Thanks for reading, Lori. It’s also miraculous too– he, and all teachers, keep getting up, heading into the classroom, hanging out with their kids. I hope I get to be someone who can support this teacher, or others. We just need to stick together….
No matter where we are in the world, we are having the same conversations, similar thoughts. Recently, my colleague and I were talking about best practices. In my home, I have younger kids and intermediate/middle school kids. They are trying to be sporty, so I remind them often that practice makes us better. I talked about this idea of practice alongside the idea of best practice (in teaching). As much as I know that I am an exponentially better teacher than I was 10 years ago, I also expect to continue to practice, following what research says in the best way to practice, in order to continually improve.

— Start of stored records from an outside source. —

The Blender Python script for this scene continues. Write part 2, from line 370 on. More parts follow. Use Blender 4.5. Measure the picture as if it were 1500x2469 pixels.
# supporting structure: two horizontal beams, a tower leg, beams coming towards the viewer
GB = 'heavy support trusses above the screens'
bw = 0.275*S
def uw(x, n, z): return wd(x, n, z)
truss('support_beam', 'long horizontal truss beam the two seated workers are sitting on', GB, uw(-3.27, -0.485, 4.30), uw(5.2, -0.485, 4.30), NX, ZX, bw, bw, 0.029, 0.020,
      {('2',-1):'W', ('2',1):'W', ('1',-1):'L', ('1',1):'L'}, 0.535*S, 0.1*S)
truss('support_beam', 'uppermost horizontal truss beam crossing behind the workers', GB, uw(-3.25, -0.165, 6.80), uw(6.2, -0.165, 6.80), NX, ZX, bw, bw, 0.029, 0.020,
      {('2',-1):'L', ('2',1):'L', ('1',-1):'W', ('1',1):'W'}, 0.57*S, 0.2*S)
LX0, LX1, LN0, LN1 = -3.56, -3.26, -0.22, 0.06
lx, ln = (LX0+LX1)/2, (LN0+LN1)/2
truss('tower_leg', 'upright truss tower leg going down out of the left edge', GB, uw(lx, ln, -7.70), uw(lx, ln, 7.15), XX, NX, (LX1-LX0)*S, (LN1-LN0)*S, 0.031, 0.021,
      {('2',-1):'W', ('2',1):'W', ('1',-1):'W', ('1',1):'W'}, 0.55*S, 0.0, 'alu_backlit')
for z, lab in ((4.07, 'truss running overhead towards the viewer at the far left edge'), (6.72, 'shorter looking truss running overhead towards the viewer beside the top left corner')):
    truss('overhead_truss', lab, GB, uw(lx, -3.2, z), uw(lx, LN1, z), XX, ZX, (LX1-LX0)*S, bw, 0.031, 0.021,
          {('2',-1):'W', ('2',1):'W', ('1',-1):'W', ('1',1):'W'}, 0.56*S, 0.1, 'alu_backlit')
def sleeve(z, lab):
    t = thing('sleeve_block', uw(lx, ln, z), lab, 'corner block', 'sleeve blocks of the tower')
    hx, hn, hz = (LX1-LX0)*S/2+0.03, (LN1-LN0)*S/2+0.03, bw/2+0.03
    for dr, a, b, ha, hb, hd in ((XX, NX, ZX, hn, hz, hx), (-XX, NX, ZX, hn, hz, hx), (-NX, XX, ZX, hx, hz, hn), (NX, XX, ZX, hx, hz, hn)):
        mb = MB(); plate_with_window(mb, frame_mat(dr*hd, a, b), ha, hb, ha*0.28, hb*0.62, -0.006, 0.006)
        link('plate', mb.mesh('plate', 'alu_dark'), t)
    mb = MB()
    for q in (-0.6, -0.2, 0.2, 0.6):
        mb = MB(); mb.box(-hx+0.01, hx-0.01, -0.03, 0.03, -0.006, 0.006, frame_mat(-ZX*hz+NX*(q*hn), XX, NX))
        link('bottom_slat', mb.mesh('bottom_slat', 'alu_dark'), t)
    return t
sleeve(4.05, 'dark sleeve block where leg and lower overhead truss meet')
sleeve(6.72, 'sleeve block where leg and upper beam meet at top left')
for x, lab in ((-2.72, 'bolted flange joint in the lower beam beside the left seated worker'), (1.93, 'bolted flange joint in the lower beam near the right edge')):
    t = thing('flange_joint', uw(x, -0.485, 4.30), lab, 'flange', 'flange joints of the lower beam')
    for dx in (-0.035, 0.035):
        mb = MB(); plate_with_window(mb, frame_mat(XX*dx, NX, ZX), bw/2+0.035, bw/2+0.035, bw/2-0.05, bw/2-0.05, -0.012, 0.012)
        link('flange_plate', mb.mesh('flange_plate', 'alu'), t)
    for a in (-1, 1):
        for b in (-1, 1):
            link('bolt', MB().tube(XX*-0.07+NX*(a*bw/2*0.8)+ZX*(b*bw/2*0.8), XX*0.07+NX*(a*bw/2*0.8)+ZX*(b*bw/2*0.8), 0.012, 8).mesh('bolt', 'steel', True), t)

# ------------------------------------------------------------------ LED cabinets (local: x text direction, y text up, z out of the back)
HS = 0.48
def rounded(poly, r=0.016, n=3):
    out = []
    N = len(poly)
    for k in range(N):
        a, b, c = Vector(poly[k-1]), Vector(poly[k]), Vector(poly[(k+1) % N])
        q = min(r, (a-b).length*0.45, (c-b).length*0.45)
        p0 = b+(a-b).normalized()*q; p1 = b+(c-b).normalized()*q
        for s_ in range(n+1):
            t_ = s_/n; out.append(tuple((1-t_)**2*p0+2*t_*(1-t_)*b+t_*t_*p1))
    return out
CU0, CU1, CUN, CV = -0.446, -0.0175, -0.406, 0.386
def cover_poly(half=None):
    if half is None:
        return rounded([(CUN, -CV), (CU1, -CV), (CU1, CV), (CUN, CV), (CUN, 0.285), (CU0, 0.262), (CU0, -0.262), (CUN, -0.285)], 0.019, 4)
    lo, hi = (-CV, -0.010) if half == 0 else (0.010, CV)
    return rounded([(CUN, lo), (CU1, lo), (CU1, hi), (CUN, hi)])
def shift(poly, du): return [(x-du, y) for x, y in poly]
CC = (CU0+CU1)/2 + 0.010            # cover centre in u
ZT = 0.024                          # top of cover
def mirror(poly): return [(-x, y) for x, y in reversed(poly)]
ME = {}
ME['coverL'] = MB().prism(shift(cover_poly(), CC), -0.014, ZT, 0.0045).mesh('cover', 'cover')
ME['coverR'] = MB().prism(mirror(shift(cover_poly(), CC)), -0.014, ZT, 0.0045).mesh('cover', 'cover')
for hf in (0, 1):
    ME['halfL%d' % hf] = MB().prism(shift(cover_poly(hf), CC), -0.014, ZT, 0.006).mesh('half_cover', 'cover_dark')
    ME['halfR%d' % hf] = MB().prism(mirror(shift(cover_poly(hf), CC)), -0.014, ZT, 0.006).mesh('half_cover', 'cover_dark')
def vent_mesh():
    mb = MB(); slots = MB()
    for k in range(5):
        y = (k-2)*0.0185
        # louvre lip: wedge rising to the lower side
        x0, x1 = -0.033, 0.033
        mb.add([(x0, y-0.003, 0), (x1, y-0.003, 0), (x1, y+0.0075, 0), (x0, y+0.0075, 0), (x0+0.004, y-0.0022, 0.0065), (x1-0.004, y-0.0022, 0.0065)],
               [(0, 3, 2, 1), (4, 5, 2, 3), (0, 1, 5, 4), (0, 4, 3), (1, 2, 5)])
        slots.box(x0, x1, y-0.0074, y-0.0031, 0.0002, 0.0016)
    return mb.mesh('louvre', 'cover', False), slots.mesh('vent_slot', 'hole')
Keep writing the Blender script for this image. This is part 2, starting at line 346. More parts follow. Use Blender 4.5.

Thanks for sharing and spurring on my thinking.
Thanks, Emily. I love your sports-practice analogy. I’m also glad for the ongoing nature of research– new knowledge inspires us to re-see, re-think, and re-envision. I don’t ever want to get stuck in something just because it’s supposedly best.
Teaching is so highly contextual that the concept of “best practice” is usually an irrelevant distraction.
Your young friend sounds like he has good teaching bones. I hope he continues to find support and learns to look for the roses that sometimes spring up in the concrete’s cracks.